--- START OF Data section ---

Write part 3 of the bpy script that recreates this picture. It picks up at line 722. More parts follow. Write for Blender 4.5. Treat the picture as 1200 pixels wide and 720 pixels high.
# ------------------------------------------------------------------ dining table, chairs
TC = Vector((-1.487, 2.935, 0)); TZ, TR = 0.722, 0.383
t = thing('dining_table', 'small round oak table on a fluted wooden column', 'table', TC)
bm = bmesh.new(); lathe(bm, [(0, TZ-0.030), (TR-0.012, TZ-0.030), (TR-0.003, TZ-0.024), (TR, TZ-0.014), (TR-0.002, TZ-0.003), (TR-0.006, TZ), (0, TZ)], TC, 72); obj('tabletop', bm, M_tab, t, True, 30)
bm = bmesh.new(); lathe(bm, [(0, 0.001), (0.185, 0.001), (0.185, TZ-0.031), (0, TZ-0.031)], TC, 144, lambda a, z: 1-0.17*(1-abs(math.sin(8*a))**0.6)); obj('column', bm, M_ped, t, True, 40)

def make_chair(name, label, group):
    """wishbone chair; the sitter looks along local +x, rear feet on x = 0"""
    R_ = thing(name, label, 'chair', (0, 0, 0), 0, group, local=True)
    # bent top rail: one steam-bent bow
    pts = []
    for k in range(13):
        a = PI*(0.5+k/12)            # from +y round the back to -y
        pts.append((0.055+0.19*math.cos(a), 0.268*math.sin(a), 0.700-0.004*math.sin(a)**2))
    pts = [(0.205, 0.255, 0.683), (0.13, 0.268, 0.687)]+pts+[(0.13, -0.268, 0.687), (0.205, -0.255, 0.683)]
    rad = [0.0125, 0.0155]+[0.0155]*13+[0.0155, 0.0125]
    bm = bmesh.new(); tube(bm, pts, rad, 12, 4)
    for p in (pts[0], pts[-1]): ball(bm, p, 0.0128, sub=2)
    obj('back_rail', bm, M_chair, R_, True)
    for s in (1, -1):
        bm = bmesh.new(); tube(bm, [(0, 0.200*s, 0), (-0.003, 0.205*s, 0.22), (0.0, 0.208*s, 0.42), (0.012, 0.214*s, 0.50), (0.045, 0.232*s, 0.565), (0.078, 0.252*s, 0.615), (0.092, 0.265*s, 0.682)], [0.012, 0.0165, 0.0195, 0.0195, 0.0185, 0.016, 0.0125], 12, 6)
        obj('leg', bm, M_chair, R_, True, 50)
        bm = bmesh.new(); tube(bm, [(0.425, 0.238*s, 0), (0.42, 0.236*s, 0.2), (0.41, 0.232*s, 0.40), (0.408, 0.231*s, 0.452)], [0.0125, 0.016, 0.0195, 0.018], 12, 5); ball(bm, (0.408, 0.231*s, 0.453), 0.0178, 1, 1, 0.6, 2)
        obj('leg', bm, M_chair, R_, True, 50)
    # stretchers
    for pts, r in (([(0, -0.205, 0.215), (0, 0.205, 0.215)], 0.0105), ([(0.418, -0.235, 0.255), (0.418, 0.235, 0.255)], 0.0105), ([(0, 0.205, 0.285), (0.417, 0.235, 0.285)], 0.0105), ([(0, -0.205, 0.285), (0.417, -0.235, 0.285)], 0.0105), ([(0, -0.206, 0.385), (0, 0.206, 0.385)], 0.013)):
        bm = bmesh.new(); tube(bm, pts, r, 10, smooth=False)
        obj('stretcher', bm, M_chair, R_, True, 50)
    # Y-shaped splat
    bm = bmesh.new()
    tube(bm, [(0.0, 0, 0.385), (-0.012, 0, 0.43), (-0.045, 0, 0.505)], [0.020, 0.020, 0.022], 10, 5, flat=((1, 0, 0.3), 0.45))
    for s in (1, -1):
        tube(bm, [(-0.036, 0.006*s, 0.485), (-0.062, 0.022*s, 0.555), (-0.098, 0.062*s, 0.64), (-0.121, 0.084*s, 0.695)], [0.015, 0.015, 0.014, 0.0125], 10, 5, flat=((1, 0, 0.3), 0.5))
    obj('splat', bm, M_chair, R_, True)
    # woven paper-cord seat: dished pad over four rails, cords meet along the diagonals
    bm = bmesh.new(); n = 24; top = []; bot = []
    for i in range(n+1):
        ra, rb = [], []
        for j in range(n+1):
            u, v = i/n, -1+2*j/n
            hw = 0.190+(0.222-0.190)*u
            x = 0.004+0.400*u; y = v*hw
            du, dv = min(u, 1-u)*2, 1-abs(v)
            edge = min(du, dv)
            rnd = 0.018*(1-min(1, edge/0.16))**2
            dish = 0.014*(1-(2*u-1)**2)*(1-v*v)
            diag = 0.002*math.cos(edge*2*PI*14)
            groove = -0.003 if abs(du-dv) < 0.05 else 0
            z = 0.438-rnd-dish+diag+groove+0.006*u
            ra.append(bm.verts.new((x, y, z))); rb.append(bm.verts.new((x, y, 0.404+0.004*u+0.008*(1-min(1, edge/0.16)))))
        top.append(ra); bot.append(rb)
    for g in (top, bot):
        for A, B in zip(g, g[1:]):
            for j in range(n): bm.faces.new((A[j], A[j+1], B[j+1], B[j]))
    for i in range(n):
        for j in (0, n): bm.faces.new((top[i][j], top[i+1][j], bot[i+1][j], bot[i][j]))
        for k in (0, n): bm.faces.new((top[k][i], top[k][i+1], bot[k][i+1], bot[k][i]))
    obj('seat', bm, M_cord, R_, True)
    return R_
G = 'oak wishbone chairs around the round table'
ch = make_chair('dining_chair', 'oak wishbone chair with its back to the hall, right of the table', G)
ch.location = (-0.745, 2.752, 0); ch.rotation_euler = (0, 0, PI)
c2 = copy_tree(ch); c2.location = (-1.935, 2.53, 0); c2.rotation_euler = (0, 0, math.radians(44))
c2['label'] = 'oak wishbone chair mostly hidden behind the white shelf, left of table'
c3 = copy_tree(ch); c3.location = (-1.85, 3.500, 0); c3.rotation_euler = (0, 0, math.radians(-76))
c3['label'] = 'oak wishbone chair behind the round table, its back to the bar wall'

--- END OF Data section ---

__Stated goal__.
Return the opening line of the data and every line after it through the line containing "t, True, 40)", please, exactly as written and with nothing added.

__Result for this exercise__.
Write part 3 of the bpy script that recreates this picture. It picks up at line 722. More parts follow. Write for Blender 4.5. Treat the picture as 1200 pixels wide and 720 pixels high.
# ------------------------------------------------------------------ dining table, chairs
TC = Vector((-1.487, 2.935, 0)); TZ, TR = 0.722, 0.383
t = thing('dining_table', 'small round oak table on a fluted wooden column', 'table', TC)
bm = bmesh.new(); lathe(bm, [(0, TZ-0.030), (TR-0.012, TZ-0.030), (TR-0.003, TZ-0.024), (TR, TZ-0.014), (TR-0.002, TZ-0.003), (TR-0.006, TZ), (0, TZ)], TC, 72); obj('tabletop', bm, M_tab, t, True, 30)
bm = bmesh.new(); lathe(bm, [(0, 0.001), (0.185, 0.001), (0.185, TZ-0.031), (0, TZ-0.031)], TC, 144, lambda a, z: 1-0.17*(1-abs(math.sin(8*a))**0.6)); obj('column', bm, M_ped, t, True, 40)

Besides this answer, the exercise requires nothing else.